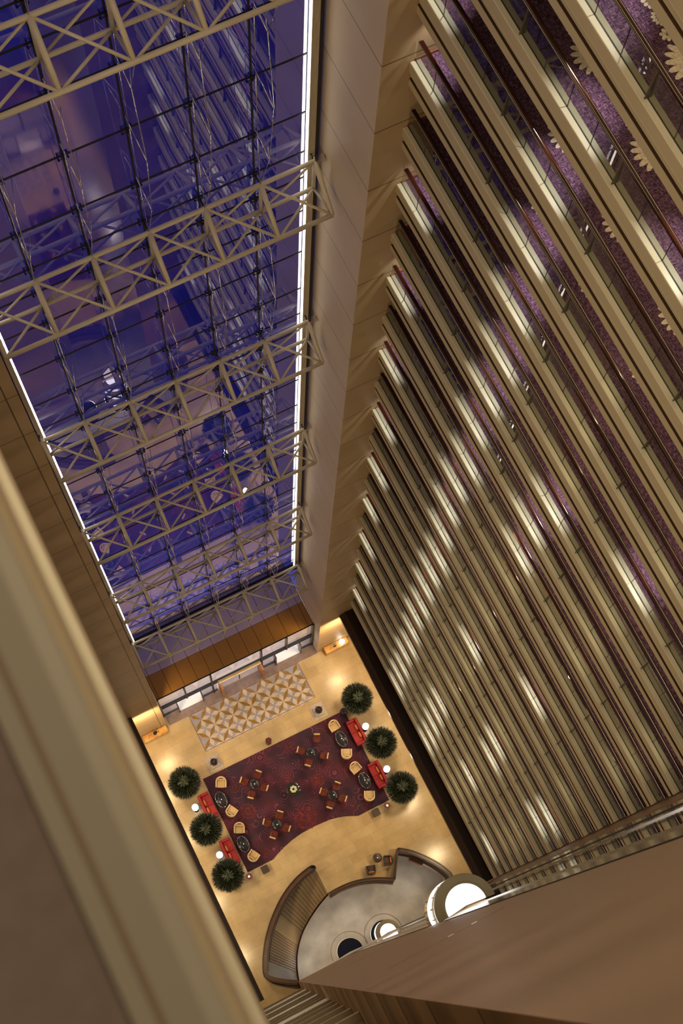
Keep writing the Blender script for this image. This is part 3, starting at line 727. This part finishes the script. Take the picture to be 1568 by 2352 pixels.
# sofas
def sofa():
    t = thing('sofa', '', 'sofa')        # back on -x side, length along y
    MB().box(-.36, -.82, .10, .36, .82, .28).build('base', redfab, t, bevel=.02)
    MB().box(-.38, -.82, .12, -.20, .82, .74).build('backrest', redfab, t, bevel=.04)
    MB().box(-.36, -.86, .12, .36, -.70, .56).build('armrest', redfab, t, bevel=.04); MB().box(-.36, .70, .12, .36, .86, .56).build('armrest', redfab, t, bevel=.04)
    MB().box(-.20, -.69, .28, .38, -.01, .43).build('seat_cushion', redfab, t, bevel=.03); MB().box(-.20, .01, .28, .38, .69, .43).build('seat_cushion', redfab, t, bevel=.03)
    for sx in (-1, 1):
        for sy in (-1, 1): MB().bar((sx * .3, sy * .75, .11), (sx * .3, sy * .75, 0), .025, n=8).build('leg', darkwood, t)
    return t
s0 = sofa()
sf = [(.50, 11.62, 0, 'left rear red sofa beside the upper left tree'), (.50, 8.42, 0, 'left front red sofa between the lower two left trees'),
      (11.20, 11.60, PI, 'right rear red sofa between the upper two right trees'), (11.18, 8.52, PI, 'right front red sofa beside the lowest right tree')]
for i, (x, y, rz, lab) in enumerate(sf):
    if i == 0: s0.location = (x, y, fz); s0['label'] = lab; s0['group'] = 'red sofas along the rug sides'
    else: dup(s0, (x, y, fz), rz, lab, 'red sofas along the rug sides')
pl0 = None
pos_w = ['rear', 'front']
for i, (x, y, rz, lab) in enumerate(sf):
    for q, dy in enumerate((.28, -.26)):
        cx = x + (.0 if rz == 0 else 0.0) - (.10 if rz == 0 else -.10)
        lab2 = '%s orange bolster cushion on the %s' % (pos_w[q], lab.split(' beside')[0].split(' between')[0])
        if pl0 is None:
            g = MB(); g.lathe([(0, -.20), (.07, -.19), (.10, -.08), (.10, .08), (.07, .19), (0, .20)], 14)
            g.v = [(v[0] * .8, v[2], v[1] * 1.1) for v in g.v]; pl0 = g.build('cushion', orangefab, None, True); tag(pl0, lab2, 'cushion', 'orange cushions on the sofas'); pl0.location = (cx, y + dy, fz + .54)
        else:
            c = pl0.copy(); C.objects.link(c); c.location = (cx, y + dy, fz + .54); c['label'] = lab2
        
# oval glass tables
def oval():
    t = thing('oval_coffee_table', '', 'coffee table')
    MB().lathe([(0, .42), (.98, .42), (1, .43), (.98, .44), (0, .44)], 40, sx=.33, sy=.52).build('table_top', blackglass, t, True)
    rim = MB(); n = 40
    for i in range(n):
        a, b = 2 * PI * i / n, 2 * PI * (i + 1) / n; rim.bar((.335 * K(a), .525 * S(a), .43), (.335 * K(b), .525 * S(b), .43), .014, n=6)
    rim.build('rim', chrome, t, True)
    MB().lathe([(0, .08), (.8, .08), (.8, .10), (0, .10)], 32, sx=.28, sy=.42).build('shelf', blackglass, t, True)
    for i in range(4):
        a = PI / 4 + PI / 2 * i; MB().bar((.24 * K(a), .38 * S(a), .43), (.26 * K(a), .42 * S(a), 0), .015, n=8).build('leg', chrome, t)
    return t
o0 = oval()
candle_spots = []
for i, (x, y, lab) in enumerate([(1.43, 11.62, 'oval dark glass coffee table in front of the left rear sofa'), (1.48, 8.47, 'oval dark glass coffee table in front of the left front sofa'),
                                 (10.10, 11.64, 'oval dark glass coffee table in front of the right rear sofa'), (10.22, 8.58, 'oval dark glass coffee table in front of the right front sofa')]):
    if i == 0: o0.location = (x, y, fz); o0['label'] = lab; o0['group'] = 'oval coffee tables'
    else: dup(o0, (x, y, fz), 0, lab, 'oval coffee tables')
    candle_spots.append((x + .02, y, fz + .44, lab.replace('oval dark glass coffee table', 'tiny glowing candle on the oval table')))
# round tables with four leather chairs
def rtable(top):
    t = thing('round_table', '', 'table')
    MB().lathe([(0, .66), (.30, .66), (.31, .675), (.30, .69), (0, .69)], 40).build('table_top', top, t, True)
    MB().lathe([(.03, .03), (.03, .66), (.0, .66)], 12).build('pole', darkpot, t, True); MB().lathe([(0, 0), (.20, 0), (.19, .03), (0, .035)], 24).build('base', darkpot, t, True)
    return t
rt = rtable(blackglass)
def dchair():
    t = thing('leather_chair', '', 'chair')     # faces -y (towards the table), back at +y
    MB().box(-.20, -.26, .38, .20, .20, .46).build('seat', rustleather, t, bevel=.03)
    g = MB().box(-.20, .19, .46, .20, .27, .82); g.build('backrest', creamleather, t, bevel=.025)
    for s in (-1, 1):
        MB().tube([(s * .23, .24, .80), (s * .24, .10, .64), (s * .24, -.16, .62), (s * .23, -.20, .46)], .018).build('armrest', rustleather, t, True)
        for y in (-.22, .22): MB().bar((s * .19, y, .40), (s * .21, y * 1.05, 0), .018, .013, 8).build('leg', darkwood, t)
    return t
dc = dchair(); first = True; ft = True
TB = [(3.74, 11.54, 'rear left', [(4.20, 11.98), (3.26, 12.00), (4.22, 11.08), (3.30, 11.02)]),
      (7.93, 11.70, 'rear right', [(8.68, 12.38), (7.40, 12.12), (8.60, 11.17), (7.50, 11.22)]),
      (3.90, 8.59, 'front left', [(4.32, 9.05), (3.42, 8.98), (4.36, 8.14), (3.46, 8.12)]),
      (7.98, 8.63, 'front right', [(8.42, 9.05), (7.52, 9.08), (8.42, 8.20), (7.54, 8.18)])]
cn = {(-1, -1): 'lower left', (1, -1): 'lower right', (-1, 1): 'upper left', (1, 1): 'upper right'}
cw = ['topmost', 'leftmost', 'rightmost', 'bottom']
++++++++
> [EXERCISE DETAILS]:
Skip the pictures, please, and transcribe only the lines from the beginning of the material through the one that contains "c = pl0.copy();".

> [RESULT OF THE EXERCISE]:
Keep writing the Blender script for this image. This is part 3, starting at line 727. This part finishes the script. Take the picture to be 1568 by 2352 pixels.
# sofas
def sofa():
    t = thing('sofa', '', 'sofa')        # back on -x side, length along y
    MB().box(-.36, -.82, .10, .36, .82, .28).build('base', redfab, t, bevel=.02)
    MB().box(-.38, -.82, .12, -.20, .82, .74).build('backrest', redfab, t, bevel=.04)
    MB().box(-.36, -.86, .12, .36, -.70, .56).build('armrest', redfab, t, bevel=.04); MB().box(-.36, .70, .12, .36, .86, .56).build('armrest', redfab, t, bevel=.04)
    MB().box(-.20, -.69, .28, .38, -.01, .43).build('seat_cushion', redfab, t, bevel=.03); MB().box(-.20, .01, .28, .38, .69, .43).build('seat_cushion', redfab, t, bevel=.03)
    for sx in (-1, 1):
        for sy in (-1, 1): MB().bar((sx * .3, sy * .75, .11), (sx * .3, sy * .75, 0), .025, n=8).build('leg', darkwood, t)
    return t
s0 = sofa()
sf = [(.50, 11.62, 0, 'left rear red sofa beside the upper left tree'), (.50, 8.42, 0, 'left front red sofa between the lower two left trees'),
      (11.20, 11.60, PI, 'right rear red sofa between the upper two right trees'), (11.18, 8.52, PI, 'right front red sofa beside the lowest right tree')]
for i, (x, y, rz, lab) in enumerate(sf):
    if i == 0: s0.location = (x, y, fz); s0['label'] = lab; s0['group'] = 'red sofas along the rug sides'
    else: dup(s0, (x, y, fz), rz, lab, 'red sofas along the rug sides')
pl0 = None
pos_w = ['rear', 'front']
for i, (x, y, rz, lab) in enumerate(sf):
    for q, dy in enumerate((.28, -.26)):
        cx = x + (.0 if rz == 0 else 0.0) - (.10 if rz == 0 else -.10)
        lab2 = '%s orange bolster cushion on the %s' % (pos_w[q], lab.split(' beside')[0].split(' between')[0])
        if pl0 is None:
            g = MB(); g.lathe([(0, -.20), (.07, -.19), (.10, -.08), (.10, .08), (.07, .19), (0, .20)], 14)
            g.v = [(v[0] * .8, v[2], v[1] * 1.1) for v in g.v]; pl0 = g.build('cushion', orangefab, None, True); tag(pl0, lab2, 'cushion', 'orange cushions on the sofas'); pl0.location = (cx, y + dy, fz + .54)
        else:
            c = pl0.copy(); C.objects.link(c); c.location = (cx, y + dy, fz + .54); c['label'] = lab2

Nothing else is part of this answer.